Efforts have been made by the local government to increase both foreign- and domestic investment in the region. Global companies like Toyota, General Motors, NEC and IBM have all made investments in Guangxi. Many large enterprises have established regional headquarters in the city since July 2010 (when incentives were introduced to encourage doing so), including the brewer, Tsingtao, and household appliance maker, Haier.

As part of the China-ASEAN framework, the Pan-Beibu Gulf Economic Cooperation Zone comprises the Guangxi Zhuang autonomous region, Guangdong and Hainan provinces, Vietnam, Malaysia, Singapore, Indonesia, the Philippines and Brunei.



Guangxi’s airports include: Nanning Wuwei, Guilin Lianghe, Beihai Fucheng, Liuzhou Baihe, and the much smaller Baise Tianyang and Quzhou Cheung Chau Island.


Guangxi’s railway network, which has long lagged behind that of neighboring provinces, is currently being developed and expanded. The province plans to spend RMB 300 billion on the construction of the railway between 2011 and 2015.

One key example of this is related to the development of trade with ASEAN countries. Guangxi plans to accelerate the construction of a high-speed railway from Nanning to Singapore via Vietnam in preparation for the Nanning-Singapore Economic Corridor.
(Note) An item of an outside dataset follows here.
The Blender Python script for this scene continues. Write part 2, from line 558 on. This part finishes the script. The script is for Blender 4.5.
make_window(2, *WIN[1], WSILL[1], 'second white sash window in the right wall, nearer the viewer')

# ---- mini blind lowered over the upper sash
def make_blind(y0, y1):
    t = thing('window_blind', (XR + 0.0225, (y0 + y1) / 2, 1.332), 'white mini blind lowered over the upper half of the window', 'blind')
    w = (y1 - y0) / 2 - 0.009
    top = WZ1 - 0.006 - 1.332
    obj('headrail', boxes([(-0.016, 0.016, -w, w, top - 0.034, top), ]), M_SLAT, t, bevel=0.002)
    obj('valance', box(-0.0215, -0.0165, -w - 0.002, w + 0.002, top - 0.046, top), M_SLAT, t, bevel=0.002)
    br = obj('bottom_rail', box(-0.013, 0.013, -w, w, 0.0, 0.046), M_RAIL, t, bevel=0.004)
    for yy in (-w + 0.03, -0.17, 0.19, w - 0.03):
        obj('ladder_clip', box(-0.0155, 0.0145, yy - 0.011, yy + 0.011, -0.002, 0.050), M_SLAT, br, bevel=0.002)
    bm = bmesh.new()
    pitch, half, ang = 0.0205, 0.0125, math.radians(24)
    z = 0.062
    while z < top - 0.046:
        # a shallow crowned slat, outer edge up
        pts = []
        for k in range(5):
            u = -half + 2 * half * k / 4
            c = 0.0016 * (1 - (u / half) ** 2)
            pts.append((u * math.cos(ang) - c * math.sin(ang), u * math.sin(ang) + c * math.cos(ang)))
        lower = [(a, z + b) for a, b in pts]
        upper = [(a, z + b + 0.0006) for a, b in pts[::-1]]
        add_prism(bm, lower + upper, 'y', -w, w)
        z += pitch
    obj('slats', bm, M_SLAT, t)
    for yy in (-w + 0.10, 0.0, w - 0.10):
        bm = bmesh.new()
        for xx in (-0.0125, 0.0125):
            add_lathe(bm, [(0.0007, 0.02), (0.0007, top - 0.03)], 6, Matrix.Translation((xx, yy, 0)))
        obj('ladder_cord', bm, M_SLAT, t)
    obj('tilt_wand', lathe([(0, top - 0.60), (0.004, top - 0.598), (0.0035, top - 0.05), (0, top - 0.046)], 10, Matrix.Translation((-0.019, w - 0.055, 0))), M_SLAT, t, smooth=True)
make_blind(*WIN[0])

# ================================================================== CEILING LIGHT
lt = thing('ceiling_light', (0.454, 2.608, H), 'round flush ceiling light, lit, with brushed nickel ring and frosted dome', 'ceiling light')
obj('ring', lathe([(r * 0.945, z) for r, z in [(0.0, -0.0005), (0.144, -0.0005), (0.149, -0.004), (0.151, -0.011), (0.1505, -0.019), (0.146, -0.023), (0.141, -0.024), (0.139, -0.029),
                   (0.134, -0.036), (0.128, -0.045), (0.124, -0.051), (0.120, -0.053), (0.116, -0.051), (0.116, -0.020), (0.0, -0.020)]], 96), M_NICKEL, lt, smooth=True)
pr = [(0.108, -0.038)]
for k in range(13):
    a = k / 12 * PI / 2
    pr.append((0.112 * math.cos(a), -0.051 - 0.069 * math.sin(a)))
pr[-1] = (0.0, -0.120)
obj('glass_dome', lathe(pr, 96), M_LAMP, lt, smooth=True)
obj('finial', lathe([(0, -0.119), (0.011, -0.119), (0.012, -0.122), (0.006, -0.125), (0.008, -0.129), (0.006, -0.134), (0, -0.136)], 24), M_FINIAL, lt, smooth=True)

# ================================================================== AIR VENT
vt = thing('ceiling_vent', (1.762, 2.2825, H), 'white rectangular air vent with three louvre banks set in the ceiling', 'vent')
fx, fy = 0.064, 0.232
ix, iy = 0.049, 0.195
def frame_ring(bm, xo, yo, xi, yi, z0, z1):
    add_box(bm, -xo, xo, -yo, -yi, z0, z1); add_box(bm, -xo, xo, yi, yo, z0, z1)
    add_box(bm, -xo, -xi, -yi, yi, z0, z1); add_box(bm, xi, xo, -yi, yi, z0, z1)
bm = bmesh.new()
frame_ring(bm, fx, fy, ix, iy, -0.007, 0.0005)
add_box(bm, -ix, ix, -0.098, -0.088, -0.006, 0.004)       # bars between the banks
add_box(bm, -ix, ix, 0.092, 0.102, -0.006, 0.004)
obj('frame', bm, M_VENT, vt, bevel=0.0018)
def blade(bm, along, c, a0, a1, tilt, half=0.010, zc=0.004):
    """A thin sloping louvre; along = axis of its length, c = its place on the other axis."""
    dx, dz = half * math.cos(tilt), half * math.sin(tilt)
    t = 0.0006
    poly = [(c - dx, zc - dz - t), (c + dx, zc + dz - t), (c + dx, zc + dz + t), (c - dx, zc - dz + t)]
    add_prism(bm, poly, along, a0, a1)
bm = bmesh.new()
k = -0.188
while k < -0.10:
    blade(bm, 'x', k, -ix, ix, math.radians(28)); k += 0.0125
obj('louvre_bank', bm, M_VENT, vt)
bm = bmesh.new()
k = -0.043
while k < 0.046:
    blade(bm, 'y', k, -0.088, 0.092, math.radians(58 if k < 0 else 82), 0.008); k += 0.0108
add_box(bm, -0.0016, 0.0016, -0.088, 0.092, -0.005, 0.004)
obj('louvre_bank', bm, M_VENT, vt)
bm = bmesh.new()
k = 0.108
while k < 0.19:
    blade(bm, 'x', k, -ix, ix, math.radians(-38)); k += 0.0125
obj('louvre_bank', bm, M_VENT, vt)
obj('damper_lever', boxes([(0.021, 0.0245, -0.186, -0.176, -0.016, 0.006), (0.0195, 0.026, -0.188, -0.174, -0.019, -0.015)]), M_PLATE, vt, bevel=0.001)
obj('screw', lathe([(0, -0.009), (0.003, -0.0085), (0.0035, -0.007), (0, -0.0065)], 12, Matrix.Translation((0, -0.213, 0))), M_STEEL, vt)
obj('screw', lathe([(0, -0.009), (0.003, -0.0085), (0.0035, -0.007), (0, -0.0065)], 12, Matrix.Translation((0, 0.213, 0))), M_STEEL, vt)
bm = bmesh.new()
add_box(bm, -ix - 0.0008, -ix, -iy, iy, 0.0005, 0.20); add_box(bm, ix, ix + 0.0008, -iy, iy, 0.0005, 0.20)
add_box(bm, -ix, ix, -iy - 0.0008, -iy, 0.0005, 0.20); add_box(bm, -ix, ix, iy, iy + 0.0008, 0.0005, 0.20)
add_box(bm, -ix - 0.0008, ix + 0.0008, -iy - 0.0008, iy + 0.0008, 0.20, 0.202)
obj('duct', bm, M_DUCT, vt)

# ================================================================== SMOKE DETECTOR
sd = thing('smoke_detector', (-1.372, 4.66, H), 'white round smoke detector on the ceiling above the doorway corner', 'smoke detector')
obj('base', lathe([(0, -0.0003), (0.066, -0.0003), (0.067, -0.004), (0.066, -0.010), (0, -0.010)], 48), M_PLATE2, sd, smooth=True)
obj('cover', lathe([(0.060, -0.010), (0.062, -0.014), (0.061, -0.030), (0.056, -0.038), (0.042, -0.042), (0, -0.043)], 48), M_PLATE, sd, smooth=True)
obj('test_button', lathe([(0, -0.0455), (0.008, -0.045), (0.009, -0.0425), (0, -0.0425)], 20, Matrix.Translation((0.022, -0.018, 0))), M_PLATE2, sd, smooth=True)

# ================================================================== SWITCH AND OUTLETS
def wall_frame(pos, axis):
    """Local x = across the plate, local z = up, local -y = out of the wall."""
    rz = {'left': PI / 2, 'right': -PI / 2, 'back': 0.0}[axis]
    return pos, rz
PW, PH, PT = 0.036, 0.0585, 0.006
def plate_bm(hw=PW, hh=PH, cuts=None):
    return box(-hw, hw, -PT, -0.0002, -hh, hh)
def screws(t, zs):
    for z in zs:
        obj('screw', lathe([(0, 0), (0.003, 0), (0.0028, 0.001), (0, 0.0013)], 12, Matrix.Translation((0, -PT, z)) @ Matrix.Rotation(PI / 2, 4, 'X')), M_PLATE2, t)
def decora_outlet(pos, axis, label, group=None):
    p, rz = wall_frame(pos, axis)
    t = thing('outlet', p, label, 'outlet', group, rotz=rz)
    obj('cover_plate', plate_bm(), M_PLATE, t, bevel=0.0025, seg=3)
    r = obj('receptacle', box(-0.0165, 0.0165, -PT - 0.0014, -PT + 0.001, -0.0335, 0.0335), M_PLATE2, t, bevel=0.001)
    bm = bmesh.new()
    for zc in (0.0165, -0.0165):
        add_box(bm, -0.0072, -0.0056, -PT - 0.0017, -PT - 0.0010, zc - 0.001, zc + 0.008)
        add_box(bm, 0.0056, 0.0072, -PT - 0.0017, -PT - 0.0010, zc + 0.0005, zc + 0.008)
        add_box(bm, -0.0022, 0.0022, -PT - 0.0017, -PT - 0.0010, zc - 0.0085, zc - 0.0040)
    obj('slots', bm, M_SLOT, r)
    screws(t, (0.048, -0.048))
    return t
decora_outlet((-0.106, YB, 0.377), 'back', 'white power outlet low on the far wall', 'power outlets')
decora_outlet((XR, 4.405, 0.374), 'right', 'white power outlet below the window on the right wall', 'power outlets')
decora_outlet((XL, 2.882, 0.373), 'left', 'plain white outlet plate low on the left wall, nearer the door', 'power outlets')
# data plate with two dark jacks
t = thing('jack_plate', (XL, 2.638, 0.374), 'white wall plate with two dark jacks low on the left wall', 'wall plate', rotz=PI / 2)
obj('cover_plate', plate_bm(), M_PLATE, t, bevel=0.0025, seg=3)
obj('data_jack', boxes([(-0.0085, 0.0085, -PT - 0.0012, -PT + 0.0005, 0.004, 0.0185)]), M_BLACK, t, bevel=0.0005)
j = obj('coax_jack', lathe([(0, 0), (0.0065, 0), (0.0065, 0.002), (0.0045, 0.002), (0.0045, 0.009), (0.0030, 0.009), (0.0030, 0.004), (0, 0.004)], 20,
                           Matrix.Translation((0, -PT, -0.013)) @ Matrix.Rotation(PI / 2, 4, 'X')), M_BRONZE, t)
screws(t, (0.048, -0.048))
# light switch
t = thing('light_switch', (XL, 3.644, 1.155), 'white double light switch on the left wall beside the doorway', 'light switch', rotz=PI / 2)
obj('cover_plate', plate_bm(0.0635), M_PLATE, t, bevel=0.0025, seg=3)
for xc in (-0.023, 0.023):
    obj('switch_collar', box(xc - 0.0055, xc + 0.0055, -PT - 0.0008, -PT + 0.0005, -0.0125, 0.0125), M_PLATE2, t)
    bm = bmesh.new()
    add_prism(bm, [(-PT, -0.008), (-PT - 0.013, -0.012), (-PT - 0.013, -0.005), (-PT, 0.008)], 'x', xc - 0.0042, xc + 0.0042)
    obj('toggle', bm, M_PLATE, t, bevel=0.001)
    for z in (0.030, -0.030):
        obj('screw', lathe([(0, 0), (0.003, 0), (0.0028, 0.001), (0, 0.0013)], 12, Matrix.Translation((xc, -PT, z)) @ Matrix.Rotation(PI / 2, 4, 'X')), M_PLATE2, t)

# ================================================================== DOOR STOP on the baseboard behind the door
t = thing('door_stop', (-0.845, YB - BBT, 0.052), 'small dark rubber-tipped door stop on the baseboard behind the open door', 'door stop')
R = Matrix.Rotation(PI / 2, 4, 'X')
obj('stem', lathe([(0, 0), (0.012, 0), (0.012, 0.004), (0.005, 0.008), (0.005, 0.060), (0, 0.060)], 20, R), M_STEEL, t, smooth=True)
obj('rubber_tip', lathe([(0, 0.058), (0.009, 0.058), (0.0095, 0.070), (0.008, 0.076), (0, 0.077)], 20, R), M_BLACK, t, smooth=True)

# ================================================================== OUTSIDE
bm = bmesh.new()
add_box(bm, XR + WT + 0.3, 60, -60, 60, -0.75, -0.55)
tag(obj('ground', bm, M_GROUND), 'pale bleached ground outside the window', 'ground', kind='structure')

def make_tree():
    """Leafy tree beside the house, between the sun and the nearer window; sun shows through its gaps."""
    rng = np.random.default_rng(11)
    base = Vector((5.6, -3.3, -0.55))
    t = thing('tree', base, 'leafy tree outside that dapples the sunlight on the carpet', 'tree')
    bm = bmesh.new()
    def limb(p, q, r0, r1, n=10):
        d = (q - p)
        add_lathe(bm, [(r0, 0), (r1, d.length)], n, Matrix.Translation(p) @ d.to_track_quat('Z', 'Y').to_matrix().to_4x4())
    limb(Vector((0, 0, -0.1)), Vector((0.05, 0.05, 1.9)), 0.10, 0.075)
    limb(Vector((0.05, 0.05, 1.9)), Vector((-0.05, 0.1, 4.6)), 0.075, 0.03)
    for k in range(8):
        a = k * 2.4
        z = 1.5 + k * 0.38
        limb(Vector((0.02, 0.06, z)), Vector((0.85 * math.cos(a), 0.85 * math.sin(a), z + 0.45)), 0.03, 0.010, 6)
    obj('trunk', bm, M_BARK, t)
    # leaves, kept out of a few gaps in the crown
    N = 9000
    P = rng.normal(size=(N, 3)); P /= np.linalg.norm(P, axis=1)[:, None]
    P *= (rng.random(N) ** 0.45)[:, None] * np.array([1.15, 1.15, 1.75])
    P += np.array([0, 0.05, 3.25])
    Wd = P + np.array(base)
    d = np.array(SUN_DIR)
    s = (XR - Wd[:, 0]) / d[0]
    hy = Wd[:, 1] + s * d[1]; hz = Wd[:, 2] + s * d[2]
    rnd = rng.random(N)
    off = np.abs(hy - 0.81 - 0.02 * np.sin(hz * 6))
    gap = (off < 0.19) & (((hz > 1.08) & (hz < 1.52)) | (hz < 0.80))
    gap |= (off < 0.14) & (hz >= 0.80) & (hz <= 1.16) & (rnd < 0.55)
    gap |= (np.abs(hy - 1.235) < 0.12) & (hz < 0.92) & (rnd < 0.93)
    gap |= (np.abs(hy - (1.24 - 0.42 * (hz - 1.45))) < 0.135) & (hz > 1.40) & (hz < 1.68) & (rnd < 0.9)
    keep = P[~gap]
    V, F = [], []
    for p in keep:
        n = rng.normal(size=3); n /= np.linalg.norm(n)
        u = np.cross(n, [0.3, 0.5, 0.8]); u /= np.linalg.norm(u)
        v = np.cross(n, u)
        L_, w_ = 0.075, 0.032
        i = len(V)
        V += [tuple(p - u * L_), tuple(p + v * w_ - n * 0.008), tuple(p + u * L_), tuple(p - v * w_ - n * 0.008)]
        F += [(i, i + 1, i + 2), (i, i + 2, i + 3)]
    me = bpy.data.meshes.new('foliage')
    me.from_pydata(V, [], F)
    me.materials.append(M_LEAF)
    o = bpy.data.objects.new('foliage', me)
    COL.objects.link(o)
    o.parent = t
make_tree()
The first step of this is a railway segment between Nanningand Pingxiang, a city near China’s border with Vietnam. The Corridor is planned to encompass Hanoi in Vietnam, Vientiane in Laos, Phnom Penh in Cambodia, Bangkok in Thailand, Kuala Lumpur in Malaysia, and Singapore.

Ports and Waterways

Guangxi’s main port is at Beibuwan (Gulf of Tonkin), which lies off the coast of northeastern Vietnam and has an annual goods throughput approximately that of Guangdong’s Zhanjiang and Fujian’s Xiamen (119 million tons). The province plans to raise the capacity of the port to over 330 million tons by the end of 2015, according to Guangxi’s development plan and Xinhua News Agency. In 2011, it invested heavily in terminal and navigation channel projects with the goal of turning the port into a hub for ASEAN trade.